What a classy way to set your tools down. Also the new startup sounds great. Reading this made me trust this guy and want to work with him if I ever had the chance. I'm sure he and the rest of the team will pull off something good one day.
Thank you for doing this -- all of it. It seems like you've built up a tremendous amount of goodwill and I hope it will pay off for you, in what seems like a much more focused new venture. If you can capture 10% of Craigslist's reach without the sketch, you should be OK :-)
> Control money to make money. In workforce management, I now realize that controlling payroll data is key. It’s tough to quantify the creation of value otherwise.
My (fuzzy) interpretation: since we weren't integrated with the payroll/hr/accounting systems, we could not prove the efficiency gains our product was meant to bring with hard numbers.
On the one hand I agree that integration with payroll systems is probably critical in this space.
On the other hand, if your product brings a 10% efficiency improvement (which is still huge, not discounting that), it's still going to be hard to prove that, even with access to raw payroll data. Raw payroll data is probably too noisy.
What I meant is that we were not a key link in the workforce lifecycle chain. Without us, people still got paid.
Our V1 timeclock product garnered a lot of interest because it directly led to people getting paid, and it integrated with scheduling to make it easy to tell whether records were correct. I now understand that many more established players, like Kronos, started with payroll as a core feature, then diversified to scheduling.
How this lesson applies to my newco Moonlight - we're charging a transaction fee and managing payments, rather than doing something like a SaaS subscription model.
The challenge that I'm sure you're aware of is the risk of being disintermediated by your product (consultants) and/or your customers (people needing consultants). I'm not convinced the situation is impossible, but the history of such marketplaces isn't a strong recommendation for building more of them. I totally agree with the thesis that the future is remote work, but personally I would focus on ways to improve the notable problems about remote work as opposed to matchmaking. There are many people trying to do matchmaking, and not nearly as many focused on improving the challenges once the match is made. I suspect that's at least partially because it is hard, but hopefully your current direction will give you an unfair advantage when it comes to finding solutions to this hard problem.

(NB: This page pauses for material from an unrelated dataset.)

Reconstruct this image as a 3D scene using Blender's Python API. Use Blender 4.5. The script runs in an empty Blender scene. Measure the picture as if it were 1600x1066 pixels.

Anyway, first rate blog post and handling of a difficult situation!
I'll join in giving kudos but I want to be a bit more explicit.
There are two categories:
Both are multiple good/service providers
Both are multiple goods/service recipients
I think the difference for something like Uber and Airbnb is that they embrace chaos. It is better for them to have someone take a different Uber or stay at a different Airbnb everytime.
The problem I think it's that you have to be sleazy enough to pull this off. You have to be like Airbnb with its promotion of instant booking going side by side its promise of community and kumbaya blah blah. I trust I don't have to say anything bad about Uber. Plenty of ink had been spilled already.
You want a constant stream (or late enough pool) of work and of workers.
Here's an idea to test: do employees react favorably to "quantization" of work?
Example: we think our conversion sucks because blah blah. We want to create a new set of landing pages and develop a way to show it 10% of the time. We want a whole new team to do it so it doesn't distract of full time staff from the fires they're putting out with the real application.
Just spit balling... Would love to hear what everyone thinks about it.
Back in the 1980s I worked as the "computer guy" for a McDonald's franchise. Even then we had a crew scheduling program, it was written in BASIC and ran on a '286 IBM PC.
Thing is, it was part of a comprehensive system that handled accounting, inventory, and payroll as well as scheduling.
If we didn't have the integration with payroll, to know who the employees were and their status, it would hardly have been worth using a stand-alone scheduler if that meant maintaining a shadow copy of the employee file.
> Good technical talent is hard to find. When in hiring mode, I spent about a third of my time trying to source and close candidates. Hiring a candidate through a recruiter can cost $20K or more.
Good, cheap (and let's be honest, gullible) technical talent is hard to find.
What a downright decent human being. I like the part where he concerned himself with finding his employees jobs. I like to think this is the kind of CEO/Founder I would be if I ever start a venture.
Yes - Mobius used a lot of the Gurobi API features, including tuning the model before deploying. It's a pretty vanilla use of their library.
I'm more proud of the Autoscheduler algorithm in Julia, which uses a bunch of different models in a kind of Dynamic Programming approach. Check out its README for an explanation:
If anything this suggests the opposite. They showed initial promise, raised seed funding, tried to grow, couldn't, so they gracefully wound down before they wasted any more investor money and employee time. This is exactly how things should work in a healthy economy.